Agar program inklusi perusahaan semakin maksimal, pemerintah diminta menyediakan sarana prasarana pelatihan khusus disabilitas. Juga dengan gencar mengajak seluruh perusahaan untuk dapat segera memberikan kesempatan bekerja bagi mereka. Di sisi lain, pemerintah juga ikut serta membantu perusahaan dalam proses perekrutan dan penyediaan fasilitas untuk karyawan disabilitas.
“Pekerja disabilitas adalah pekerja dengan etos kerja yang sangat baik dan sangat menghargai pekerjaan yang didapat, sehingga perusahaan tidak perlu ragu untuk mempekerjakan mereka,” tegas Yudha.
Yang perlu diperhatikan, sebelum mempekerjakan, harus mengetahui kebutuhan perusahaan di bagian apa dan disesuaikan dengan kemampuan calon karyawan disabilitas.
Kemudian, perhatikan faktor keamanan untuk mereka bekerja. Juga penempatan yang tepat di lingkungan area kerja.
“Di perusahaan kami, seluruh karyawan sudah mendapatkan training dan menjadi budaya kerja untuk senantiasa bekerjasama dan saling menghargai. Sehingga pada saat penyandang disabilitas masuk ke lingkungan kerja normal, tidak terjadi masalah yang mengganggu kenyamanan pekerja penyandang disabilitas dalam bekerja,” ucap Yudha.

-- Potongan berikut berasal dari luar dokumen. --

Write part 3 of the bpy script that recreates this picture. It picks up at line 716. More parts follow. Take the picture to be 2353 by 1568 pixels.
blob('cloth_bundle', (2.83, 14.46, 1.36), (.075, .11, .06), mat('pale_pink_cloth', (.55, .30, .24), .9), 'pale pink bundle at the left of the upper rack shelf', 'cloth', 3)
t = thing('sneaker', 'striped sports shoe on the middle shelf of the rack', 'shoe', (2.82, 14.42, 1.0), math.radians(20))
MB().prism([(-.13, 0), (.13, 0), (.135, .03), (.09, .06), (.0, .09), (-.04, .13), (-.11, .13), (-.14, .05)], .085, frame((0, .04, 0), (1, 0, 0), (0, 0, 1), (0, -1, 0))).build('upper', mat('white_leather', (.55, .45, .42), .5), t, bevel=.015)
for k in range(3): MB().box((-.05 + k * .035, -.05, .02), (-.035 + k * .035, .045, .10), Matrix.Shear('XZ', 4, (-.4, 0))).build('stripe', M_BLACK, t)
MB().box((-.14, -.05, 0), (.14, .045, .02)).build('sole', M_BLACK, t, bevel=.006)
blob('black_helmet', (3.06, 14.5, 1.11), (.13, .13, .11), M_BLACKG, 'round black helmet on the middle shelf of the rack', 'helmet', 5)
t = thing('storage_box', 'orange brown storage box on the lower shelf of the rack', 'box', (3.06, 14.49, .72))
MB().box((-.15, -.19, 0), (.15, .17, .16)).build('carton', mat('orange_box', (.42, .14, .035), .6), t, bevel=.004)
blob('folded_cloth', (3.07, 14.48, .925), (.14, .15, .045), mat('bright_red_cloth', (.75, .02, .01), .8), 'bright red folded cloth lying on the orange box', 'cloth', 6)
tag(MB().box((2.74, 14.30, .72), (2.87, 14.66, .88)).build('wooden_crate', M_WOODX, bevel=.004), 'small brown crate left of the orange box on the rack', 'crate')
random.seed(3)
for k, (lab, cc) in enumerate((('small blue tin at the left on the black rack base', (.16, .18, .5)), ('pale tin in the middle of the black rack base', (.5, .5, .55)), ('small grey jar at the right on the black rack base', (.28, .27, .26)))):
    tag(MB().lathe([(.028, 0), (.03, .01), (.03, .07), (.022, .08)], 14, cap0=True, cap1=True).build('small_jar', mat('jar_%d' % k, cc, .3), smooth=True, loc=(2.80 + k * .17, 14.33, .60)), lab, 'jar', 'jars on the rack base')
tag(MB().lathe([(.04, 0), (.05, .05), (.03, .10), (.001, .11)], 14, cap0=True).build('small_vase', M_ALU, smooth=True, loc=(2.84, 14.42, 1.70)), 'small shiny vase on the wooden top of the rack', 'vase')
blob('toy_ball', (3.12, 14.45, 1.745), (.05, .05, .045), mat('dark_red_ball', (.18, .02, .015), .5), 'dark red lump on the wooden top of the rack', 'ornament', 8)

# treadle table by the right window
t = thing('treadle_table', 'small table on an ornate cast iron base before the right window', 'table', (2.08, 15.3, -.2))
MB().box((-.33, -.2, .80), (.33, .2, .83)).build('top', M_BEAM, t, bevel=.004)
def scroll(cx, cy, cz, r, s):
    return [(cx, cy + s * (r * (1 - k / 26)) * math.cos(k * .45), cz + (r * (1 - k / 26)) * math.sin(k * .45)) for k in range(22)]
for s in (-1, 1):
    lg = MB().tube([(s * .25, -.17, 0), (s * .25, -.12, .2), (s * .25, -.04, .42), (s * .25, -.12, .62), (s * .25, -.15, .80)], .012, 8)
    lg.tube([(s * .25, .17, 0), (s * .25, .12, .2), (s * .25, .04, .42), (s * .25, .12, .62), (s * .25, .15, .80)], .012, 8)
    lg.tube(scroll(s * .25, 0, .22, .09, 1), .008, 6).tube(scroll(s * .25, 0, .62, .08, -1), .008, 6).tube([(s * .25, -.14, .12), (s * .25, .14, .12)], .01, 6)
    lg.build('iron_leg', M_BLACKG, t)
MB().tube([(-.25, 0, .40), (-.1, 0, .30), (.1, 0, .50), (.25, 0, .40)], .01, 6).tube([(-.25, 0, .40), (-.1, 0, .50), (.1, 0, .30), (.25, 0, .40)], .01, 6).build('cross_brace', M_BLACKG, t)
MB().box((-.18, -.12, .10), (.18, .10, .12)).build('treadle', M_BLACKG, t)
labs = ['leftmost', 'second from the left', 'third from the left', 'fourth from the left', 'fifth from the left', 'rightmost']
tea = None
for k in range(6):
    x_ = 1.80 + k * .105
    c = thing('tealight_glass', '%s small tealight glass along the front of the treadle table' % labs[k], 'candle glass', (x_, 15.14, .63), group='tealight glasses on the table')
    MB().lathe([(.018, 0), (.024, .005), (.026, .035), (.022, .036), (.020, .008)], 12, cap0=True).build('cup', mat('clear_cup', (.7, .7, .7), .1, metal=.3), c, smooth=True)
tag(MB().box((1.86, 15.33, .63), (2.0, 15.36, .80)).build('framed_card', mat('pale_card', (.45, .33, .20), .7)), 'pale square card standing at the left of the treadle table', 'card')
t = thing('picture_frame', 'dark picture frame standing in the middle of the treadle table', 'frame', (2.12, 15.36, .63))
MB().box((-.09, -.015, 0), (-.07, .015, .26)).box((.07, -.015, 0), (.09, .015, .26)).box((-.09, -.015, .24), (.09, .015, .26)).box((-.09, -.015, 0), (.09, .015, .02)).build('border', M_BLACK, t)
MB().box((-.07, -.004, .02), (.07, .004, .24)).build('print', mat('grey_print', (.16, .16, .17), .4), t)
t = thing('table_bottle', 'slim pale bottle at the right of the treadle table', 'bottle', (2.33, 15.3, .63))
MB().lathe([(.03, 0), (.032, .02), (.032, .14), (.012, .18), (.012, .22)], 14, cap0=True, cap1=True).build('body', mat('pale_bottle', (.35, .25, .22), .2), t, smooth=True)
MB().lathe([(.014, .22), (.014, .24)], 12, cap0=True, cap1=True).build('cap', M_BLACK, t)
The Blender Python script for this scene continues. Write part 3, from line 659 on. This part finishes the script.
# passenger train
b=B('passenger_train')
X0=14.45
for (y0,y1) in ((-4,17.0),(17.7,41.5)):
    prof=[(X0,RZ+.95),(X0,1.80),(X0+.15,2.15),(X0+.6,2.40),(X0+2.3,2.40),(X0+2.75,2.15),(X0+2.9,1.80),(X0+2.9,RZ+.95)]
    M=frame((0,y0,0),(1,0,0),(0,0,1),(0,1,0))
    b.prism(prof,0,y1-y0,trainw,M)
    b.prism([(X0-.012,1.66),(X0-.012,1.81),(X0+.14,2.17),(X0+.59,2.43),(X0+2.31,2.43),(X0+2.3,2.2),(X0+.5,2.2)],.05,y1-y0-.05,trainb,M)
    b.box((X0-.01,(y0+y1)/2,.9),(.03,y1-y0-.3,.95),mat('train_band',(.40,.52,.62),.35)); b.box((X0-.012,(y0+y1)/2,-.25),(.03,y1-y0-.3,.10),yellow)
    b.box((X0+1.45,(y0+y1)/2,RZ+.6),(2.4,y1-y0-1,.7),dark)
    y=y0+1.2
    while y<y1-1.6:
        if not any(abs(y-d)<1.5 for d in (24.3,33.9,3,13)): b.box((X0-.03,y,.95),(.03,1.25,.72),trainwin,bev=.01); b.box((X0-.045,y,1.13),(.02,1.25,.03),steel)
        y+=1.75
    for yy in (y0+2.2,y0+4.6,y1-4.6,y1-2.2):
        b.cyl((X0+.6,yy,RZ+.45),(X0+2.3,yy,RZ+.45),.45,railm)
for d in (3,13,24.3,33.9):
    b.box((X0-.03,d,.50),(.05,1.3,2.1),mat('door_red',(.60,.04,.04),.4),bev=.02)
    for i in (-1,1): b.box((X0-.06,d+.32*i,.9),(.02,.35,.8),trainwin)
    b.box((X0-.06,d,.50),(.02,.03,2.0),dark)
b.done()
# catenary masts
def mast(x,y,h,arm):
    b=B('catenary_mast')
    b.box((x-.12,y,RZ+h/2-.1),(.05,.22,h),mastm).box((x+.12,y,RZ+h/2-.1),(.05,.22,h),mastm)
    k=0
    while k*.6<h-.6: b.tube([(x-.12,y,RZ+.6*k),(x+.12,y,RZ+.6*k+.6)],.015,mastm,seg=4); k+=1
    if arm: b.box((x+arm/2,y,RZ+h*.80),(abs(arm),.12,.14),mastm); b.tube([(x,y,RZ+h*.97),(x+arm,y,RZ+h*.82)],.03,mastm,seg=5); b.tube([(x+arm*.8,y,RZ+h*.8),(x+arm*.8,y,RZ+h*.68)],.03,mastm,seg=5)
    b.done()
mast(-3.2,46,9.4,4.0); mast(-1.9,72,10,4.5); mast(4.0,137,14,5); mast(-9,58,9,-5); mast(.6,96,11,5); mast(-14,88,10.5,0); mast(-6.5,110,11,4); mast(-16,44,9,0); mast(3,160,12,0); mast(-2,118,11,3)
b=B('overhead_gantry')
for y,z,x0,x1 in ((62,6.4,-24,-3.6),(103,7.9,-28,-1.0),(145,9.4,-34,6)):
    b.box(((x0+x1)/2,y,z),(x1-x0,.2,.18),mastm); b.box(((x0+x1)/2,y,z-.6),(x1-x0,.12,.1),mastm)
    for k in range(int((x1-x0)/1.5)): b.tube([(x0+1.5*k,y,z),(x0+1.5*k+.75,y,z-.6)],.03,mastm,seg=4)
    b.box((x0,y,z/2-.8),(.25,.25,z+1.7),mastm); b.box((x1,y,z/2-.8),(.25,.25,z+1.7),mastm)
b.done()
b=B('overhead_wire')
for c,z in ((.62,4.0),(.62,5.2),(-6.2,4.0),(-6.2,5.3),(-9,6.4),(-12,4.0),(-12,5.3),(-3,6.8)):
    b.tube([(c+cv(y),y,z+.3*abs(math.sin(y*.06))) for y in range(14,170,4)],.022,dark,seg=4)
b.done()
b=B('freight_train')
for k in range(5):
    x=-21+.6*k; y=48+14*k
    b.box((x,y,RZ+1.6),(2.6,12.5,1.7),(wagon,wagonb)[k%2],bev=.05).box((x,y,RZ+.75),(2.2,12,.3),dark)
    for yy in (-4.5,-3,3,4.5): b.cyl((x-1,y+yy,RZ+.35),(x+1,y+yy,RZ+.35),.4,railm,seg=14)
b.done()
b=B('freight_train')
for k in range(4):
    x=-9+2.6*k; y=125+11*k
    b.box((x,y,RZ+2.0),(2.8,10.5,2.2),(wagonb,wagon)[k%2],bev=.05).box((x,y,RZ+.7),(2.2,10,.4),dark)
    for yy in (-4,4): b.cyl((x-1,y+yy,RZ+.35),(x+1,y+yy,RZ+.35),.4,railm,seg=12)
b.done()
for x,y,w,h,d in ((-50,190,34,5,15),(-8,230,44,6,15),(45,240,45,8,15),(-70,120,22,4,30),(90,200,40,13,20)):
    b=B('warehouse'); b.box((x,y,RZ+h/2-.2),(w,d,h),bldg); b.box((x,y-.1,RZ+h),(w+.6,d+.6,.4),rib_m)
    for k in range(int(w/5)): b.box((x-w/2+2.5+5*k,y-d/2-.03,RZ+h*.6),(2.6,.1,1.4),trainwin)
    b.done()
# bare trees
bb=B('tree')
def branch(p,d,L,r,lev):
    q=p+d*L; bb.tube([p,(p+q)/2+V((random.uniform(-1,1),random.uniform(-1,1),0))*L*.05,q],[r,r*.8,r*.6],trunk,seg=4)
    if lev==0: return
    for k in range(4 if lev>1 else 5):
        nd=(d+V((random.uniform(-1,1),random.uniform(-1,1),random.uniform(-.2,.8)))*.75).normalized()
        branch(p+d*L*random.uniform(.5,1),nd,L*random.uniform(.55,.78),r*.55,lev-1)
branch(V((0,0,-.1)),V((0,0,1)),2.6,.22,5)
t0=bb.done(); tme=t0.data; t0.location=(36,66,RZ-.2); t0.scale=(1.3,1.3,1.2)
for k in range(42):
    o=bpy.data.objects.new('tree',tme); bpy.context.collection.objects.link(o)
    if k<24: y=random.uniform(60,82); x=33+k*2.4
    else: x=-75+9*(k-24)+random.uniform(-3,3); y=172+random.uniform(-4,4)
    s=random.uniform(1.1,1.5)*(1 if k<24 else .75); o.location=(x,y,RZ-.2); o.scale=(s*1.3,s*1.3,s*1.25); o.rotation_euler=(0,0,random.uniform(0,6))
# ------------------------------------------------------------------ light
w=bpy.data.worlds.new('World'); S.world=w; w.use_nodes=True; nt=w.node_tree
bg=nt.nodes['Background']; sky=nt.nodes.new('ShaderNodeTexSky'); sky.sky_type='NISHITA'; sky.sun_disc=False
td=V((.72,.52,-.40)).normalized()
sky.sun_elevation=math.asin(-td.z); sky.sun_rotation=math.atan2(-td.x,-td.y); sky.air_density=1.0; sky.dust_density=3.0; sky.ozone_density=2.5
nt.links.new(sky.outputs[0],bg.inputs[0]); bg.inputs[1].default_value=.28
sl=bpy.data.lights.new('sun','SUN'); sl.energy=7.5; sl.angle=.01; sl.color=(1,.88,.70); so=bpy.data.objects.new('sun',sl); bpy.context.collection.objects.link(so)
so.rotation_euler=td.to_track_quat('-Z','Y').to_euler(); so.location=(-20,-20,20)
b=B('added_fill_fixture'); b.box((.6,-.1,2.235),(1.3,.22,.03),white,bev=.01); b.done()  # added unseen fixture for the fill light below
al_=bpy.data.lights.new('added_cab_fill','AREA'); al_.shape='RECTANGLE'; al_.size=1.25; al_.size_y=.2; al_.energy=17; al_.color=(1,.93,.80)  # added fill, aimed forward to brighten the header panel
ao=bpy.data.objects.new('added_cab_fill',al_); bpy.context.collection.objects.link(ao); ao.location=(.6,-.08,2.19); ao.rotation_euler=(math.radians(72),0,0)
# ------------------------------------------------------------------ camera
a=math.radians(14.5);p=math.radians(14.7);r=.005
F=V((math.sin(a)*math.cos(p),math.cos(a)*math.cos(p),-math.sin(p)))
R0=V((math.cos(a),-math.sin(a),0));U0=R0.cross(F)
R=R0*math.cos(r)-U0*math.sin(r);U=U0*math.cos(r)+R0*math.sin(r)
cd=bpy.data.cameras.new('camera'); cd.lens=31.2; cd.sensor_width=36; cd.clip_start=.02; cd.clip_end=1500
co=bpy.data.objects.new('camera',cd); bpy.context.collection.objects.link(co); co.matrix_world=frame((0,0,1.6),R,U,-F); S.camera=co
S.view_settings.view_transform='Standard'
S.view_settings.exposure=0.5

Dari sisi kendala, ada juga, namun semata pada saat komunikasi dengan penyandang tuna rungu dan tuna wicara saja, karena tidak semua karyawan dapat menggunakan bahasa isyarat. Pada umumnya, pekerja disabilitas kompak, penurut, tamah, ulet, fokus, tapi sensitif apabila terdapat hal yang membuat mereka tergangggu.
Ke depan, perusahaan akan selalu mendukung pekerja penyandang disabilitas. Selain dengan merekrut, perusahaan mendukung bakat-bakat mereka seperti beberapa dari karyawan disabilitas perusahaan ada yang menjadi atlet Paralympic.
“Kami memiliki rencana untuk memberikan apresiasi khusus untuk pekerja penyandang disabilitas yang memiliki potensi,” tegas Yudha.